> _Aim_
Copy out exactly the lines from the first line of the material below through the line containing "if k in hk: del hk[k]", and nothing beyond them.

> _Recorded data_
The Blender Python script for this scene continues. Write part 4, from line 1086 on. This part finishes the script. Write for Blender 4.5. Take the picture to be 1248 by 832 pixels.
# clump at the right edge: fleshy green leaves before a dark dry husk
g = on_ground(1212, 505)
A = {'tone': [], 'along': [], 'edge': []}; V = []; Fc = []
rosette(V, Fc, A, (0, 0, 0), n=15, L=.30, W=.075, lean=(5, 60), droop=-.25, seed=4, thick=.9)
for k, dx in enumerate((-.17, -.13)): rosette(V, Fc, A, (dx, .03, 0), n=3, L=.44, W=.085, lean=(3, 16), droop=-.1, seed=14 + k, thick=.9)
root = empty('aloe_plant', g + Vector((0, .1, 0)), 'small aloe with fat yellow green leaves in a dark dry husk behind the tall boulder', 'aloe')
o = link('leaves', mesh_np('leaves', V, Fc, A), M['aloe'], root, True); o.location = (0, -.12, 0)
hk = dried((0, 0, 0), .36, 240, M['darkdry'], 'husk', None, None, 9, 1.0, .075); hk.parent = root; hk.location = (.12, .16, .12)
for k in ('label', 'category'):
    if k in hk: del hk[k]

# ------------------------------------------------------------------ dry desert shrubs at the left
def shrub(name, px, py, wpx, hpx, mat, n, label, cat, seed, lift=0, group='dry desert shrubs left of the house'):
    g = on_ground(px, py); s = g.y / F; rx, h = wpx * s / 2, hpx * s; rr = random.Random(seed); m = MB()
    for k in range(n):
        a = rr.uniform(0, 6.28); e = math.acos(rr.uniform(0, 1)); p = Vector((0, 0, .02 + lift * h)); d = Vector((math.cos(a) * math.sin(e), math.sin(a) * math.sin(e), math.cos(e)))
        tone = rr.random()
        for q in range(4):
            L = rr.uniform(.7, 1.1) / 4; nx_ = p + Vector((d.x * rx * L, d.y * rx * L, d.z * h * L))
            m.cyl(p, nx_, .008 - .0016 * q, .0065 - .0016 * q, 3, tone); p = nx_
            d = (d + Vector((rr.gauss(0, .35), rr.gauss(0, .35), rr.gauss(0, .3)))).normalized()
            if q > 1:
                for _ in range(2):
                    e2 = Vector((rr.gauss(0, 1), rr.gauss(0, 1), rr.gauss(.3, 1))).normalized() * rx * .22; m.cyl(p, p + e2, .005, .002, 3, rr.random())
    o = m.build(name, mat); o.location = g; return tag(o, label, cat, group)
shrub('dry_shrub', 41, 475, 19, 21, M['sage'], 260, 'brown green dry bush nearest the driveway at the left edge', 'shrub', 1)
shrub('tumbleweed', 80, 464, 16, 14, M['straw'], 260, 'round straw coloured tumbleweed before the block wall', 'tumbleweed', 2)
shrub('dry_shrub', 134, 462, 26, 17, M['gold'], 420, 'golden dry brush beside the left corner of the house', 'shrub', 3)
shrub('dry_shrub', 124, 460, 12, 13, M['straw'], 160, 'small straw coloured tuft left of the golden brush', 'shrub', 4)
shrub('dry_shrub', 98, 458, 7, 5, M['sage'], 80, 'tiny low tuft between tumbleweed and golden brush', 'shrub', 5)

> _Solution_
The Blender Python script for this scene continues. Write part 4, from line 1086 on. This part finishes the script. Write for Blender 4.5. Take the picture to be 1248 by 832 pixels.
# clump at the right edge: fleshy green leaves before a dark dry husk
g = on_ground(1212, 505)
A = {'tone': [], 'along': [], 'edge': []}; V = []; Fc = []
rosette(V, Fc, A, (0, 0, 0), n=15, L=.30, W=.075, lean=(5, 60), droop=-.25, seed=4, thick=.9)
for k, dx in enumerate((-.17, -.13)): rosette(V, Fc, A, (dx, .03, 0), n=3, L=.44, W=.085, lean=(3, 16), droop=-.1, seed=14 + k, thick=.9)
root = empty('aloe_plant', g + Vector((0, .1, 0)), 'small aloe with fat yellow green leaves in a dark dry husk behind the tall boulder', 'aloe')
o = link('leaves', mesh_np('leaves', V, Fc, A), M['aloe'], root, True); o.location = (0, -.12, 0)
hk = dried((0, 0, 0), .36, 240, M['darkdry'], 'husk', None, None, 9, 1.0, .075); hk.parent = root; hk.location = (.12, .16, .12)
for k in ('label', 'category'):
    if k in hk: del hk[k]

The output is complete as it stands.